His plans for empowerment begin with keeping young people in Campbell by bringing affordable housing to the area, Low said, as he bemoaned the high housing costs that are driving young workers and families out of Silicon Valley.

"Folks can't afford to live in their homes," Low explained, citing his own experience as a city resident as a point of personal connection with his constituents, whose average age is 35.

"Someone like myself qualifies for low-income housing," Low said in exemplifying the dire lack of truly affordable housing in Silicon Valley. In Campbell, he noted, the average price of a home is $700,000.

"Other officials don't understand the realities today because they didn't have them when they were young," Low said.

Other top priorities for Low include domestic violence prevention and working to further LGBT rights, both issues that he said draw on his unique cultural perspective.

Low explained that domestic violence prevention is particularly difficult in immigrant communities. Campbell is home to significant Ethiopian, Latino, and Southeast Asian communities, Low said, and first generation immigrants are often reluctant to report domestic violence incidents to police. And when victims of domestic violence do report, he added, they often face language barriers that make them reluctant to turn to the police again, and make it difficult for them to secure the resources that they need.

"Domestic violence services are only in English," Low explained.

He's working with task forces in the South Bay to resolve these issues and make sure that people have the equal access to domestic violence prevention resources.

His colleagues in other cities praise his work.

"He's really fantastic," said Gilbert Wong, a Cupertino City Council member who serves with Low on domestic violence issues in Silicon Valley. Wong said that Low is known for the remarkable energy that he brings to his work, and for his generosity.

"I am an ally of the LGBT community," Wong explained. "And when I needed help from Evan in my campaign, he found a lot of people from the LGBT community to help me," including his campaign manager.
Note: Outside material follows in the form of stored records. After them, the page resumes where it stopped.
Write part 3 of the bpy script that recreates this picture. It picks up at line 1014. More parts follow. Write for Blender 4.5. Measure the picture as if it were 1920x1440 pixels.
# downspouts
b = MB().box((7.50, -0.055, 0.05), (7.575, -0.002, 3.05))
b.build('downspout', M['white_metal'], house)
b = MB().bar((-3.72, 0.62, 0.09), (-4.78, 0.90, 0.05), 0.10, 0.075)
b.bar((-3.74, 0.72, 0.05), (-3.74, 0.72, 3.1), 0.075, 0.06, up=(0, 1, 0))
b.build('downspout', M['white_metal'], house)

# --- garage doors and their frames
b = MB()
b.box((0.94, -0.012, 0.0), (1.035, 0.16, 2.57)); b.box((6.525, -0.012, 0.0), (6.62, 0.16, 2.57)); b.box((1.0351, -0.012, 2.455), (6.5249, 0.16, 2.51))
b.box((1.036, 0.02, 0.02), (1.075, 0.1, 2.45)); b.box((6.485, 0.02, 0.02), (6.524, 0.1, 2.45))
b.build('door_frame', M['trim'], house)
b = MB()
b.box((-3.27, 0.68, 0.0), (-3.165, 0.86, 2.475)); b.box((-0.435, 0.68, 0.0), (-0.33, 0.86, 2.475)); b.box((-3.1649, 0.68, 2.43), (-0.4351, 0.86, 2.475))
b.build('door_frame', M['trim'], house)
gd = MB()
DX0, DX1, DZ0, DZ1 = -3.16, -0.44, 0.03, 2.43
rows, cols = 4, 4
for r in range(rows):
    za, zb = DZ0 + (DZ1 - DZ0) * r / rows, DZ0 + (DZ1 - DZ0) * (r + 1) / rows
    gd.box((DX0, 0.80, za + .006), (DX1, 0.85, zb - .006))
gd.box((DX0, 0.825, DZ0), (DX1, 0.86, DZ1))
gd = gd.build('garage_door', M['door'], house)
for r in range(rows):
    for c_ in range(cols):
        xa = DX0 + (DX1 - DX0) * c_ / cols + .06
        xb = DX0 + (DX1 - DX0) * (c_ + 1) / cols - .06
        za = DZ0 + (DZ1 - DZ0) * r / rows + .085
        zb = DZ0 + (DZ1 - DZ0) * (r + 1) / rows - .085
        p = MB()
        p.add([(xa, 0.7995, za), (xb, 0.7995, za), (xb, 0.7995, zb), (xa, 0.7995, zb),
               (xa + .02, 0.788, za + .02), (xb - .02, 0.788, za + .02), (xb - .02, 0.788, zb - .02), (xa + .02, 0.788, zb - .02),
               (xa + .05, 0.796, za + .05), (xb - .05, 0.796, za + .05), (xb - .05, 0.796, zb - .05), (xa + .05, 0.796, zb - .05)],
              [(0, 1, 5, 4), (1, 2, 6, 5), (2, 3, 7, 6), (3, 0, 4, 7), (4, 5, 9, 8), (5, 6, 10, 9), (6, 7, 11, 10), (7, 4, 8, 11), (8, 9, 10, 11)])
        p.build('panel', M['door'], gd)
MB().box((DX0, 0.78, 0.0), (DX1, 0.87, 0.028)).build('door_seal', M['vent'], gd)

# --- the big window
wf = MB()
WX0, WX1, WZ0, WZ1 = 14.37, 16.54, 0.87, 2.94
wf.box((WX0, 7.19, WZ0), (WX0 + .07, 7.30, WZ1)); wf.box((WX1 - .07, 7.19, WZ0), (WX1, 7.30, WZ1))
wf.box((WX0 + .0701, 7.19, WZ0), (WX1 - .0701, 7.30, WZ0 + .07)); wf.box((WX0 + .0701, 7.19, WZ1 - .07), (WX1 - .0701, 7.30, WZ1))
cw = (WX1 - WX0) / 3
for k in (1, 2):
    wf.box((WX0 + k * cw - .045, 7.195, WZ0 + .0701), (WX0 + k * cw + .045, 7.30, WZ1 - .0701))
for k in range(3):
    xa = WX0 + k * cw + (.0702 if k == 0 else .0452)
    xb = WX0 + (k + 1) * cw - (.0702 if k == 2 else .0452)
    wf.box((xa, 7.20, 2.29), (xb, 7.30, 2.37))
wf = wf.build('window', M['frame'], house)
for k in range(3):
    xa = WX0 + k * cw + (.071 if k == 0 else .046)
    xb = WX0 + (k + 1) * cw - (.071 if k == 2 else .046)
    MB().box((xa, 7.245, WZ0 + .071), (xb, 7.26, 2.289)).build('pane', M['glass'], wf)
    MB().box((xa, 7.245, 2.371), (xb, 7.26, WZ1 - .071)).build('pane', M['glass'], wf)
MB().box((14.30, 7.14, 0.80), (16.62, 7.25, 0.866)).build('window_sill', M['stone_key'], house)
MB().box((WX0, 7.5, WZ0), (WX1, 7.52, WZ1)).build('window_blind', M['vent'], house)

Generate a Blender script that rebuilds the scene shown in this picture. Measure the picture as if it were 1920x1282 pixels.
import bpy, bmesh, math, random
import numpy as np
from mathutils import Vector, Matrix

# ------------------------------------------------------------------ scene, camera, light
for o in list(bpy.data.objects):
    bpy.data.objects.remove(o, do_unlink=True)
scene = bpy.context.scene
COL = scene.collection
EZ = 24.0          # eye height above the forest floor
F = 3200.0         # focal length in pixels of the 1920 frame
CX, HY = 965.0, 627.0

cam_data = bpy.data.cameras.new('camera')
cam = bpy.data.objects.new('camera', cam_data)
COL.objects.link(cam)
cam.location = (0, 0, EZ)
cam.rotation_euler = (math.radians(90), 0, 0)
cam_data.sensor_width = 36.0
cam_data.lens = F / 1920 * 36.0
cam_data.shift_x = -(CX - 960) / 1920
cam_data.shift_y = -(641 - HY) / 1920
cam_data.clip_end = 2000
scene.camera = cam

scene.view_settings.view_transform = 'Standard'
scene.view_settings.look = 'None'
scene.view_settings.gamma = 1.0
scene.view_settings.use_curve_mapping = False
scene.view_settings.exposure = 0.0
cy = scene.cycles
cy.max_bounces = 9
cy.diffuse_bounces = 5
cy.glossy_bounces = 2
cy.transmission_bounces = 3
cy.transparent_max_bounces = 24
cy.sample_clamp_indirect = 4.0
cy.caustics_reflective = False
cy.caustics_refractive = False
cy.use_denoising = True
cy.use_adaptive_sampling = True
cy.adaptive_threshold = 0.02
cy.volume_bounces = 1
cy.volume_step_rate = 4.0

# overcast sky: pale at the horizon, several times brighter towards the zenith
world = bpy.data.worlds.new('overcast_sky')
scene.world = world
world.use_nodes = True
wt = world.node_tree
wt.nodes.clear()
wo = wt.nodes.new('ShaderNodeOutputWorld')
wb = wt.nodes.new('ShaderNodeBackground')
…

Low's help helped him secure a narrow victory, as he won his seat by 35 votes, Wong said.

Asked how he feels about being elected by the community as a Pride Parade grand marshal, Low's response is no surprise, poised as he is by his life to connect to and serve several Bay Area communities. Low sees himself building bridges between the South Bay and San Francisco with his appearance in the parade.

"I'm kind of from the South Bay and some people feel a disconnect between Silicon Valley and San Francisco," said Low, who is glad that he was chosen to help bridge the gap.

"Being a grand marshal for San Francisco is an honor."